The Aiel and Seanchan each represent at least slightly more original cultures. The Aiel are essentially the noble savages Rousseau hearkened back to. Warlike, but honorable, adopting the practice of counting coup from various native american plains tribes, and following their chiefs while also adhering to their own sense of discretion and honor. The imperial Seanchan, with a well-established bureaucracy, fanatical devotion, and at least the appearance of meritocracy more closely mirror an approximation of some oriental imperial culture. Jordan gives us glimpses of ceremonies from each of these cultures, referring to the Seanchan naming day, and at the beginning of "Winter's Heart" showing us the ceremony where Elayne and Aviendha adopt each other as first-sisters.
The women are brought together and first asked to prove their love for each other. Then with some magical assistance they are forced into a symbolic womb, stripped of their identity and re-emerge, regaining themselves in the process. The ceremony is literal, and it is primitive. It is a ceremony performed in the old way, by women whose purpose is to save and retain a "remnant of a remnant" of their people. Pages later, Rand visits the academy he has established, and reviews the strange and wondrous inventions being developed. He, too, wishes to establish a legacy that will outlast the battle he is driving towards. But he wishes to advance the arts and sciences to create his own legacy. The noble savages, more moral and virtuous, but ultimately less advanced stand in contrast to the Enlightened but morally bankrupt people two and a half centuries after Rousseau.

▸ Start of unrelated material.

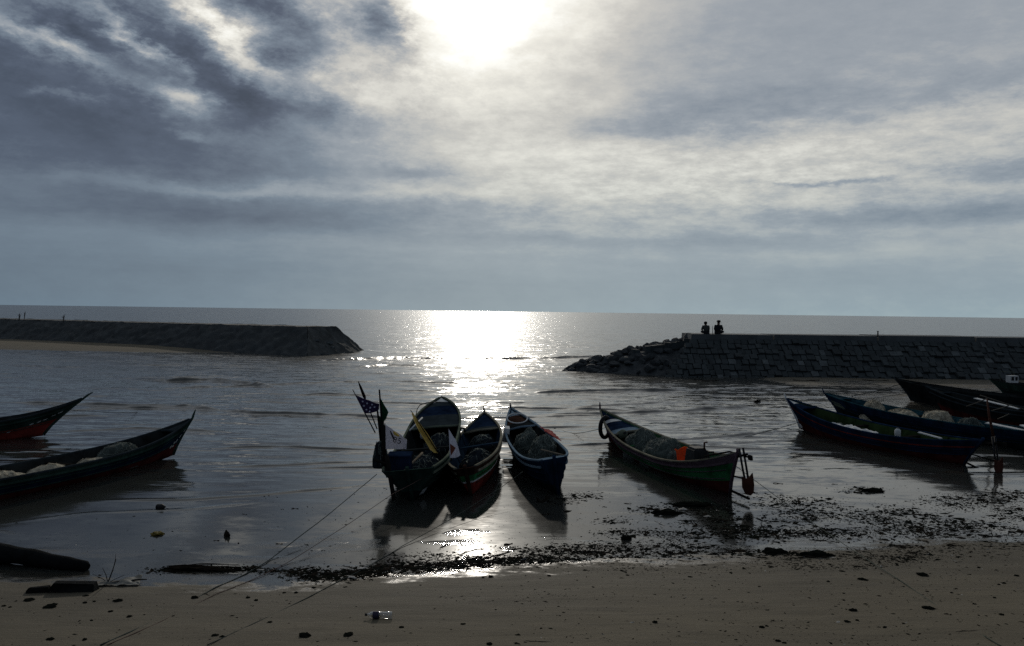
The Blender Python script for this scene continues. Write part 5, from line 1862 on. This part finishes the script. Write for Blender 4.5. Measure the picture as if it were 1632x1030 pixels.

As readers, we bring ourselves to these works. We exclaim over some details, ignore others, and potentially are even inspired to blog or tweet or otherwise react to others. The Status Quo Does Not Need Worldbuilding. Whitewashed Western European history is not simply the story of an ignorant medieval period between the grandeur of imperial Rome and the Enlightenment of the Renaissance. Nor is Western European history the only inspiration available for fantasy stories. I have loved "The Wheel of Time" for years, and the fantasy genre for longer. It's a pleasure to read and enjoy and travel for a time with new companions into strange worlds. But in addition to sojourning in other worlds, we shape and construct our view of this world, and that's a lot more complicated than whatever appears in the text on the the page.